Ninguno de los cuatro sabe que ellos son las marionetas de su maestro que les regala las Memorias de Jruschov −en cuyas páginas se narra la broma que Stalin gastó a los miembros de su politburó− y los mueve en una narración que entronca con La broma, publicada en 1968, donde Kundera abordó el humor como una cualidad durante la época del terror estalinista. En una entrevista a Philip Roth en 1980 le dijo que para identificar a alguien al que no hubiera que tener miedo bastaba con fijarse en su sonrisa. Una sonrisa inteligente y sutil como la que dibuja el lector en los capítulos protagonizados por Quaquelique, amigo de Ramón y amante invisible ante el que sucumben todas las mujeres que huyen de los narcisistas de la seducción y de los que necesitan ser en los ojos de los demás. Otro excelente secundario es D´Ardelo, amigo también de Ramón, que representa la bondad de la mentira y la inutilidad de la brillantez. Su casa será el escenario de una fiesta surrealista y paródica que recuerda a El guateque de Blake Edwards.
Tampoco falta en la novela la marca Kundera. Su habitual crítica a los totalitarismos y a su manera de imponer a los demás una única e inmensa voluntad, una única representación del mundo. Ese mundo en el que las masas han dejado de ser la amenaza de las revoluciones para consumir arte sin perspectiva ni tiempo.

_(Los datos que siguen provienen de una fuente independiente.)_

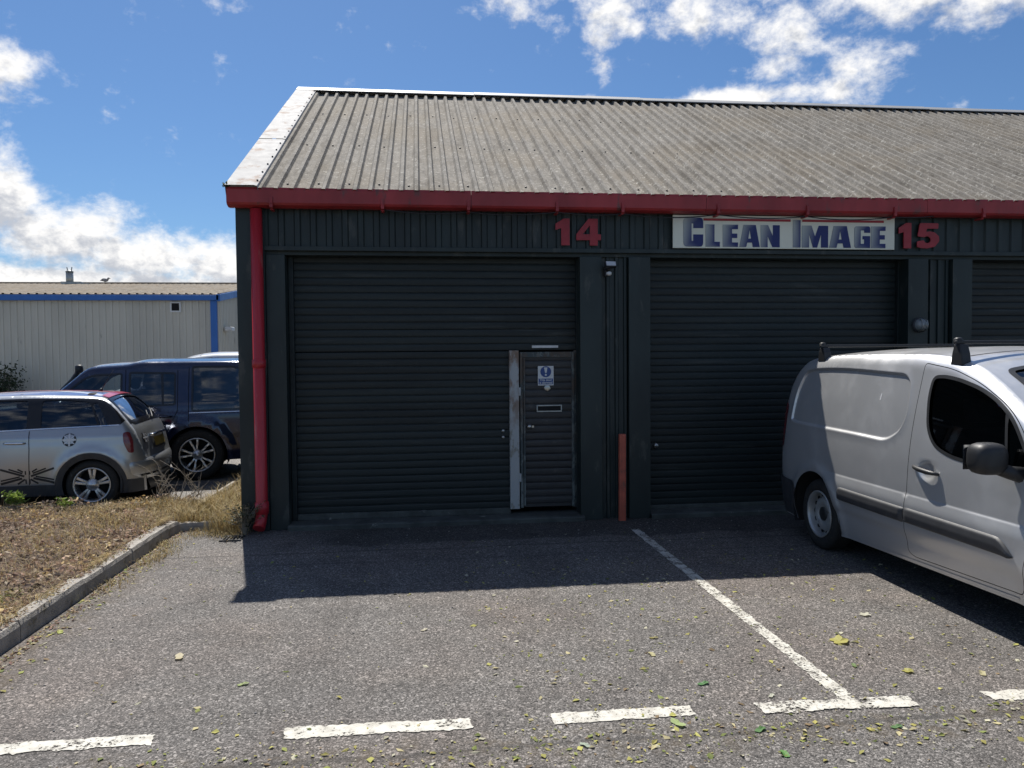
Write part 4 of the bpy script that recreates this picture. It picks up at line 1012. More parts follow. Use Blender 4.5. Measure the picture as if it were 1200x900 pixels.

Un puñetazo en una mesa, un ángel cae del cielo. En ese instante la utopía ha muerto. El Jardín de Luxemburgo es entonces el ombligo donde los cuatro protagonistas de Kundera comprenden que se puede crear un hombre a partir de una marioneta, que hay que aprender a amar la insignificancia y que solo desde lo alto del infinito buen humor podemos observar la eterna estupidez de los hombres, y reírnos de ella.